Kuzaa Kabilesinden bir gurup toplanarak Medine civarına yaklaşmak isdediler. Resulullah (Sallallahu aleyhi ve Sellem) Amr bin As'ı çağırarak üç yüz kişi ile düşmana karşı gönderdi. Amr, onlara yaklaşınca çok kalabalık olduklarını öğrendi ve Hz. Peygamber'den yardım istedi. Efendimiz de içlerinde Hz. Ebu Bekir ve Hz. Ömer de bulunan iki yüz kişilik bir kuvvetle Ebu Ubeyde'yi gönderdi. Müslümanlar, düşmana şiddetli bir hamle yaptılar.

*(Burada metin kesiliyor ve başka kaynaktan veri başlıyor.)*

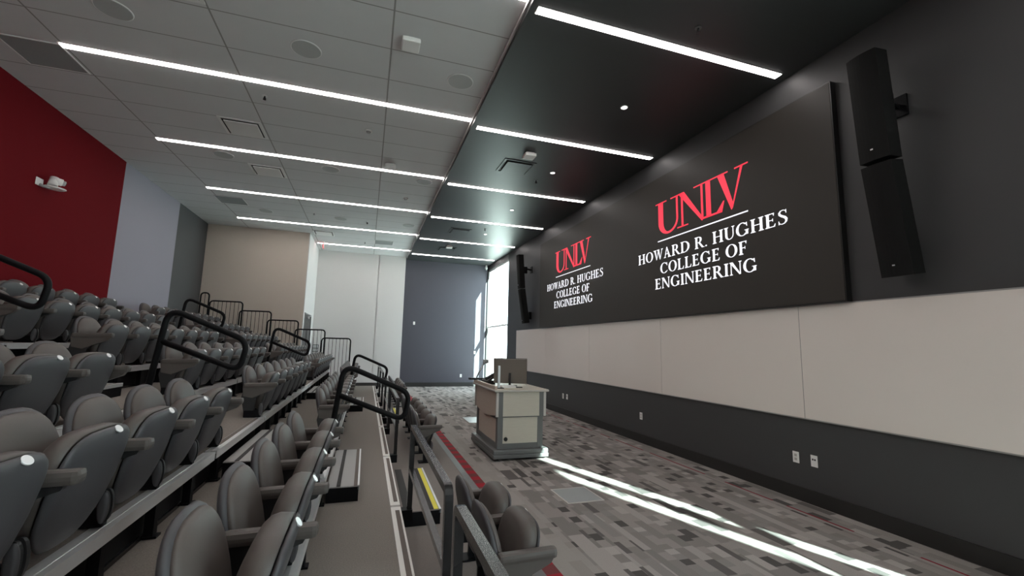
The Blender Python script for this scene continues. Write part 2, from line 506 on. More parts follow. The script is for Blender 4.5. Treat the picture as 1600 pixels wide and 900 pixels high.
# ------------------------------------------------------------ ceiling fittings
side3 = ['left', 'middle', 'right']
for j, y in enumerate([5.27, 9.03, 12.68]):
    for i, x in enumerate([-2.72, -.88, .95]):
        r = thing('ceiling_speaker', f'round grey flush ceiling speaker, {side3[i]} one in the {["nearest", "second", "farthest"][j]} row', 'ceiling speaker', (x, y, ZC), 'round ceiling speakers')
        bm = bmesh.new(); cyl(bm, (0, 0, -.004), (0, 0, 1), .155, .008, 40); obj('speaker_grille', bm, M['grille'], r)
        bm = bmesh.new(); tube(bm, [(math.cos(k * math.pi / 20) * .162, math.sin(k * math.pi / 20) * .162, -.002) for k in range(40)], .007, 6, closed=True)
        obj('trim_ring', bm, M['trim_white'], r)
def access_point(x, y, z, label):
    r = thing('wireless_access_point', label, 'access point', (x, y, z), 'white ceiling access points')
    boxo('housing', M['white_plastic'], r, -.10, .10, -.10, .10, -.075, -.020, bev=.014)
    boxo('mounting_plate', M['trim_white'], r, -.07, .07, -.07, .07, -.022, 0)
access_point(.27, 4.70, ZC, 'square white box on the pale ceiling nearest the camera')
access_point(.227, 8.36, ZC, 'square white box on the pale ceiling above the second long strip')
access_point(2.463, 6.757, ZD, 'square white box on the black ceiling beside the nearer black vent')
access_point(2.44, 14.35, ZD, 'square white box on the black ceiling near the far wall')
def vent(x, y, z, m, label, group, plate=True):
    r = thing('air_vent', label, 'air vent', (x, y, z), group)
    bm = bmesh.new()
    for a in (-1, 1):
        box(bm, a * .30, a * .262, -.30, .30, -.010, .004); box(bm, -.262, .262, a * .30, a * .262, -.010, .004)
    obj('vent_frame', bm, m, r)
    boxo('vent_throat', M['black_soft'], r, -.262, .262, -.262, .262, -.002, .003)
    boxo('vent_plate', m, r, -.226, .240, -.228, .228, -.026, -.010, bev=.004)
vent(-2.07, 4.56, ZC, M['trim_white'], 'square white plaque vent at the top edge, nearest the camera', 'white plaque vents')
vent(-2.09, 7.72, ZC, M['trim_white'], 'square white plaque vent between the two nearest long strips', 'white plaque vents')
vent(-2.09, 9.60, ZC, M['trim_white'], 'square white plaque vent beyond the second long strip', 'white plaque vents')
vent(-1.475, 14.62, ZC, M['trim_white'], 'square white plaque vent near the beige wall corner', 'white plaque vents')
vent(2.43, 7.38, ZD, M['dark_ceiling'], 'square black plaque vent in the black ceiling nearest the camera', 'black plaque vents')
vent(2.375, 12.33, ZD, M['dark_ceiling'], 'square black plaque vent in the middle of the black ceiling', 'black plaque vents')
vent(2.43, 14.85, ZD, M['dark_ceiling'], 'square black plaque vent in the black ceiling by the far white box', 'black plaque vents')
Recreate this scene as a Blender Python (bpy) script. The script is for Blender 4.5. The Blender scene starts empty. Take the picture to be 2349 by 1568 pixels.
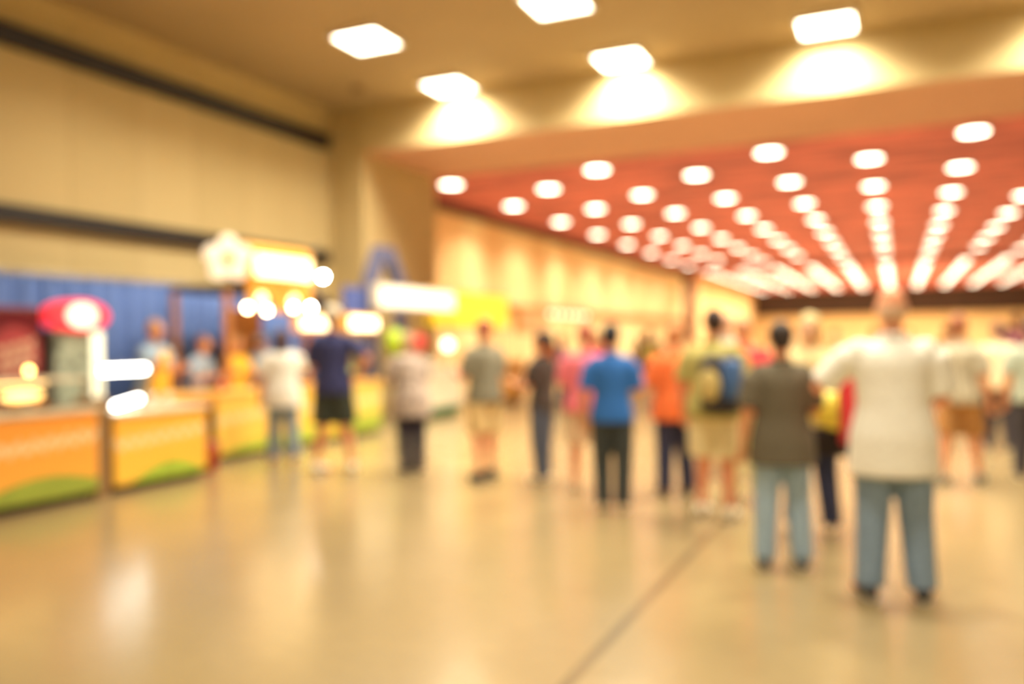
import bpy, bmesh, math, random
from mathutils import Vector, Matrix
random.seed(4)
SC = bpy.context.scene
COL = SC.collection

# ------------------------------------------------------------------ camera, world, exposure
YAW = math.radians(24.42)
cam_d = bpy.data.cameras.new('camera'); cam = bpy.data.objects.new('camera', cam_d); COL.objects.link(cam)
cam.location = (0, 0, 1.5); cam.rotation_euler = (math.radians(90), math.radians(.8), YAW)
cam_d.sensor_width = 36; cam_d.lens = 29.88; cam_d.clip_start = .05; cam_d.clip_end = 400
cam_d.dof.use_dof = True; cam_d.dof.focus_distance = 1.0; cam_d.dof.aperture_fstop = 1.36
SC.camera = cam
W = bpy.data.worlds.new('world'); SC.world = W; W.use_nodes = True
W.node_tree.nodes['Background'].inputs[0].default_value = (1, .85, .62, 1)
W.node_tree.nodes['Background'].inputs[1].default_value = .25
SC.view_settings.view_transform = 'Standard'; SC.view_settings.look = 'None'
SC.view_settings.gamma = 1; SC.view_settings.exposure = 0.16
SC.cycles.use_denoising = True
SC.cycles.use_adaptive_sampling = True; SC.cycles.adaptive_threshold = .02
SC.cycles.max_bounces = 6; SC.cycles.diffuse_bounces = 3; SC.cycles.glossy_bounces = 3; SC.cycles.sample_clamp_indirect = 8
HALL_LAMP = 13; PANEL_LAMP = 12            # brightness of the diffusers as seen
HALL_BEAM = 235; PANEL_BEAM = 130          # watts thrown down by each fitting (narrower than a bare diffuser)
HALL_COL = (1, .89, .66); PANEL_COL = (1, .90, .70)

# ------------------------------------------------------------------ materials
def lin(c):
    return tuple(((v/255)/12.92 if v/255 <= .04045 else ((v/255+.055)/1.055)**2.4) for v in c)
MATS = {}
def mat(name, rgb, rough=.6, metal=0, var=.06, scale=12, bump=0, spec=.5):
    if name in MATS: return MATS[name]
    m = bpy.data.materials.new(name); m.use_nodes = True; nt = m.node_tree; b = nt.nodes['Principled BSDF']
    c = lin(rgb)
    tc = nt.nodes.new('ShaderNodeTexCoord'); n = nt.nodes.new('ShaderNodeTexNoise')
    n.inputs['Scale'].default_value = scale; n.inputs['Detail'].default_value = 4
    nt.links.new(tc.outputs['Object'], n.inputs['Vector'])
    r = nt.nodes.new('ShaderNodeValToRGB')
    r.color_ramp.elements[0].position = .3; r.color_ramp.elements[1].position = .7
    r.color_ramp.elements[0].color = (*[v*(1-var*2) for v in c], 1)
    r.color_ramp.elements[1].color = (*[min(1, v*(1+var)) for v in c], 1)
    nt.links.new(n.outputs['Fac'], r.inputs['Fac']); nt.links.new(r.outputs['Color'], b.inputs['Base Color'])
    b.inputs['Roughness'].default_value = rough; b.inputs['Metallic'].default_value = metal
    b.inputs['Specular IOR Level'].default_value = spec
    if bump:
        bp = nt.nodes.new('ShaderNodeBump'); bp.inputs['Strength'].default_value = bump; bp.inputs['Distance'].default_value = .01
        nt.links.new(n.outputs['Fac'], bp.inputs['Height']); nt.links.new(bp.outputs['Normal'], b.inputs['Normal'])
    MATS[name] = m; return m
def emit(name, rgb, strength):
    if name in MATS: return MATS[name]
    m = bpy.data.materials.new(name); m.use_nodes = True; b = m.node_tree.nodes['Principled BSDF']
    b.inputs['Base Color'].default_value = (*[v*.6 for v in rgb], 1)
    b.inputs['Emission Color'].default_value = (*rgb, 1); b.inputs['Emission Strength'].default_value = strength
    MATS[name] = m; return m
def glass():
    m = bpy.data.materials.new('clear_glass'); m.use_nodes = True; b = m.node_tree.nodes['Principled BSDF']
    b.inputs['Base Color'].default_value = (.95, .97, .95, 1); b.inputs['Roughness'].default_value = .03
    b.inputs['Transmission Weight'].default_value = 1; b.inputs['IOR'].default_value = 1.1
    return m
GLASS = glass()
def node(nt, t, op=None, **kw):
    n = nt.nodes.new(t)
    if op: n.operation = op
    for k, v in kw.items(): setattr(n, k, v)
    return n
def mth(nt, op, a, b=None, c=None):
    n = node(nt, 'ShaderNodeMath', op)
    for i, v in enumerate((a, b, c)):
        if v is None: continue
        if isinstance(v, (int, float)): n.inputs[i].default_value = v
        else: nt.links.new(v, n.inputs[i])
    return n.outputs[0]
def mixc(nt, fac, a, b):
    n = nt.nodes.new('ShaderNodeMix'); n.data_type = 'RGBA'
    if isinstance(fac, (int, float)): n.inputs[0].default_value = fac
    else: nt.links.new(fac, n.inputs[0])
    for i, v in ((6, a), (7, b)):
        if isinstance(v, tuple): n.inputs[i].default_value = (*v, 1)
        else: nt.links.new(v, n.inputs[i])
    return n.outputs[2]
def banner(name, top, low, green, hill, y0, k, script=(255, 235, 190), zc=.12):
    """printed counter wrap: warm ground, wavy pale script stroke, rolling green hill (object space: Y across, Z up)"""
    m = bpy.data.materials.new(name); m.use_nodes = True; nt = m.node_tree; b = nt.nodes['Principled BSDF']
    tc = nt.nodes.new('ShaderNodeTexCoord'); s = nt.nodes.new('ShaderNodeSeparateXYZ'); nt.links.new(tc.outputs['Object'], s.inputs[0])
    y, z = s.outputs[1], s.outputs[2]
    sm = mth(nt, 'MULTIPLY_ADD', z, 1.2, .5)
    base = mixc(nt, sm, lin(low), lin(top))
    w = mth(nt, 'MULTIPLY', mth(nt, 'SINE', mth(nt, 'MULTIPLY', y, 38)), .03)
    w2 = mth(nt, 'MULTIPLY', mth(nt, 'SINE', mth(nt, 'MULTIPLY', y, 91)), .02)
    line = mth(nt, 'ADD', mth(nt, 'ADD', w, w2), mth(nt, 'MULTIPLY_ADD', y, .06, zc))
    near = mth(nt, 'LESS_THAN', mth(nt, 'ABSOLUTE', mth(nt, 'SUBTRACT', z, line)), .035)
    base = mixc(nt, mth(nt, 'MULTIPLY', near, .75), base, lin(script))
    hl = mth(nt, 'MULTIPLY_ADD', mth(nt, 'COSINE', mth(nt, 'MULTIPLY', mth(nt, 'SUBTRACT', y, y0), k)), hill, -.30)
    g = mth(nt, 'LESS_THAN', z, hl)
    n = nt.nodes.new('ShaderNodeTexNoise'); n.inputs['Scale'].default_value = 6; nt.links.new(tc.outputs['Object'], n.inputs['Vector'])
    gr = mixc(nt, n.outputs['Fac'], lin(green), lin(tuple(int(v*.8) for v in green)))
    nt.links.new(mixc(nt, g, base, gr), b.inputs['Base Color']); b.inputs['Roughness'].default_value = .45
    return m

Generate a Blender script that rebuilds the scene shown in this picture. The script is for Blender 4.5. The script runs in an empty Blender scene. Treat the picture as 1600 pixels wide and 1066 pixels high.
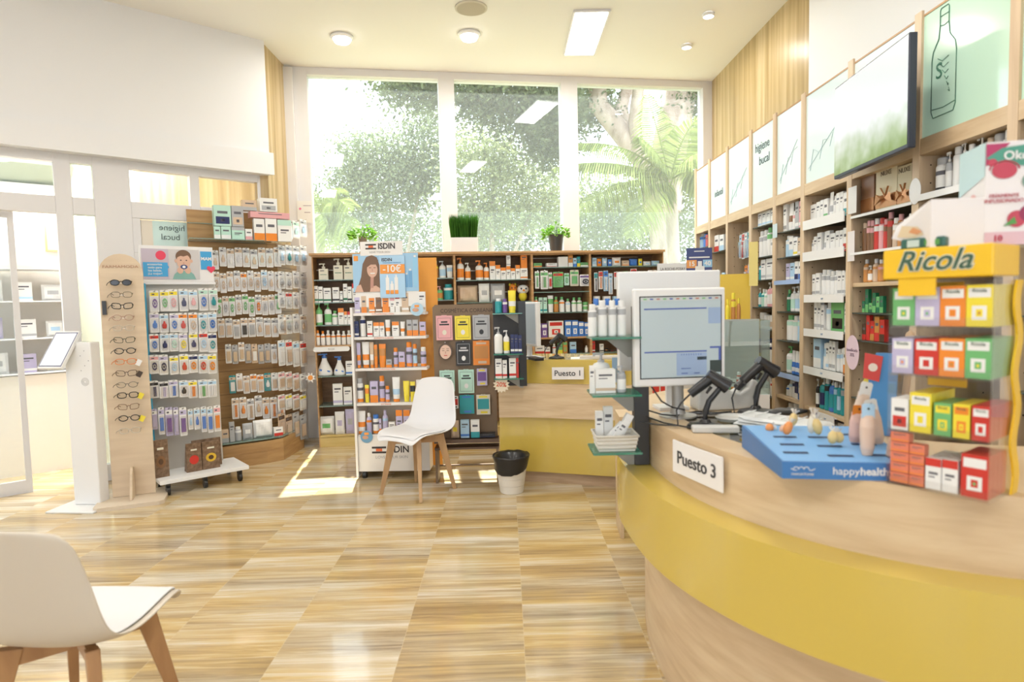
import bpy, math, random
from mathutils import Vector, Matrix
random.seed(7)
PI = math.pi
C = bpy.context.scene.collection
SC = bpy.context.scene
# ------------------------------------------------------------------ camera
FPX, EYE = 970.0, 1.4
_d = Vector((350, 15170, FPX)).normalized()
_y = Vector((-10, -62, FPX)).normalized()
_x = _d.cross(_y).normalized()
_y = _x.cross(_d).normalized()
RW = Matrix((_x, _y, -_d))            # image frame (right, down, forward) -> room frame
cd = bpy.data.cameras.new('camera'); cam = bpy.data.objects.new('camera', cd); C.objects.link(cam)
cd.sensor_width = 36; cd.lens = FPX / 1600 * 36; cd.clip_start = 0.02; cd.clip_end = 200
m3 = Matrix((RW @ Vector((1, 0, 0)), RW @ Vector((0, -1, 0)), RW @ Vector((0, 0, -1)))).transposed()
cam.matrix_world = Matrix.Translation((0, 0, EYE)) @ m3.to_4x4()
cd.dof.use_dof = True; cd.dof.focus_distance = 4.9; cd.dof.aperture_fstop = 2.6
SC.camera = cam
SC.view_settings.view_transform = 'Standard'; SC.view_settings.look = 'None'
SC.view_settings.gamma = 1; SC.view_settings.exposure = -0.05
# ------------------------------------------------------------------ sky, sun, ceiling light
w = bpy.data.worlds.new('sky'); SC.world = w; w.use_nodes = True
bg = w.node_tree.nodes['Background']; bg.inputs[0].default_value = (0.86, 0.93, 1.0, 1); bg.inputs[1].default_value = 4.4
sl = bpy.data.lights.new('sun', 'SUN'); sl.energy = 22; sl.angle = 0.009; sl.color = (1, .96, .88)
so = bpy.data.objects.new('sun', sl); C.objects.link(so)
so.rotation_euler = Vector((-0.07, 0.50, 0.863)).to_track_quat('Z', 'Y').to_euler()
def area(name, loc, sx, sy, power, col=(1, .95, .88)):
    l = bpy.data.lights.new(name, 'AREA'); l.shape = 'RECTANGLE'; l.size = sx; l.size_y = sy; l.energy = power; l.color = col
    o = bpy.data.objects.new(name, l); C.objects.link(o); o.location = loc
    return o
LAMP_POWER = 24
# ------------------------------------------------------------------ photograph geometry: rays onto real planes
def ray(px, py): return RW @ Vector((px - 800, py - 533, FPX))
def atZ(px, py, z):
    r = ray(px, py); return Vector((0, 0, EYE)) + r * ((z - EYE) / r.z)
def onL(px, py, a, b):
    n = Vector((-(b[1] - a[1]), b[0] - a[0])); r = ray(px, py)
    return Vector((0, 0, EYE)) + r * ((n.x * a[0] + n.y * a[1]) / (n.x * r.x + n.y * r.y))
def rotof(a, b): return math.atan2(b[1] - a[1], b[0] - a[0])
# ------------------------------------------------------------------ materials
MATS = {}
def mat(name, col, rough=.5, metal=0, spec=.5, alpha=1, emit=0, trans=0, coat=0):
    if name in MATS: return MATS[name]
    m = bpy.data.materials.new(name); m.use_nodes = True; b = m.node_tree.nodes['Principled BSDF']
    b.inputs['Base Color'].default_value = (*col, 1); b.inputs['Roughness'].default_value = rough
    b.inputs['Metallic'].default_value = metal; b.inputs['Specular IOR Level'].default_value = spec
    b.inputs['Alpha'].default_value = alpha; b.inputs['Coat Weight'].default_value = coat
    if trans: b.inputs['Transmission Weight'].default_value = trans
    if emit: b.inputs['Emission Color'].default_value = (*col, 1); b.inputs['Emission Strength'].default_value = emit
    MATS[name] = m; return m
def nodes(m): return m.node_tree.nodes, m.node_tree.links, m.node_tree.nodes['Principled BSDF']
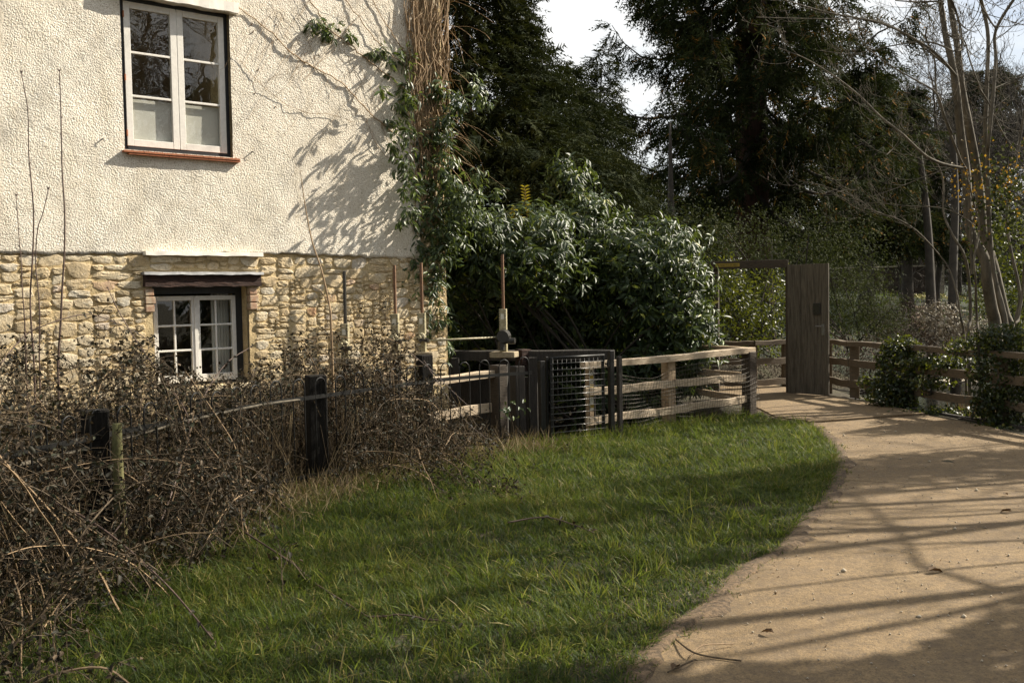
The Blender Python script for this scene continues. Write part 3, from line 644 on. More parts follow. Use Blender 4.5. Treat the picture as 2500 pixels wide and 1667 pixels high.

Onlar da korkarak dağıldılar.

 

Hadisten anlaşıldığına göre, soğuğun zarar vermesinden korkulduğu takdirde gusül yerine teyemmüm caizdir. Çünkü Peygamber Efendimiz Amr bin As'ın gusletmeyip teyemmüm etmesinin sebebini öğrenince ona karşı çıkmamış, bilakis gülerek mukabelede bulunmuştur. İbn Reslan, tebessüm ve gülmenin ikrar yönünden sükuttan daha kuvvetli olduğunu söyler. Ancak soğuktan korkan kimsenin gusül yerine teyemmüm edip edemeyeceği ulema arasında ihtilaflıdır.

 

Ata bin Ebi Rebah ve Hasen el-Basri'ye göre Ölecek de olsa, bu durumda teyemmüm caiz değildir, gusletmesi gerekir. Süfyan es-Sevri ve İmam Malik soğuğu hastalık mesabesinde tutarak mutlak manada teyemmümü caiz görmüşlerdir. İmam Ebu Hanife bu durumda teyemmümü hazarda bile caiz görürken, Ebu Yusuf ve Muhammed hazar halinde caiz görmemişler; cevazı seferle kayıtlamışlardır.

 

İmam Şafii'ye göre yıkandığı takdirde helak olacağından korkan kimse teyemmüm ederek namazını kılar, fakat sonradan bu şekilde kıldığı namazlarını kaza eder. Bu konuda İbn Reslan da şöyle der: "Suyu ısıtmaya veya hatta onu, zarar vermeyecek şekilde kullanmaya imkan bulan kimse teyemmüm edemez. Mesela Uzuvlarını teker teker yıkayıp örtmeye böylece soğuktan korunmaya muktedir olan kimse gusletmelidir. Ama buna imkan bulamazsa teyemmüm edebilir. Ulemanın çoğunuluğunun görüşü bu merkezdedir."

 

Bu durumda teyemmümü caiz görenler hükmen, suyu yok kabul etmişlerdir.Hanefilere göre sudan bir mil (1855m) uzakta olan kimse de hükmen suya sahip değildir. Teyemmüm edebilir. Yine aynı şekilde suya gittiği takdirde kendisine veya malına (İmam Ebu Hanife'ye göre bir dirhem, Malik'e göre temizleneceği suyun parası kadar bile olsa) zarar geleceğinden korkan kimseye göre de su hükmen yok sayılır, teyemmüm edebilir.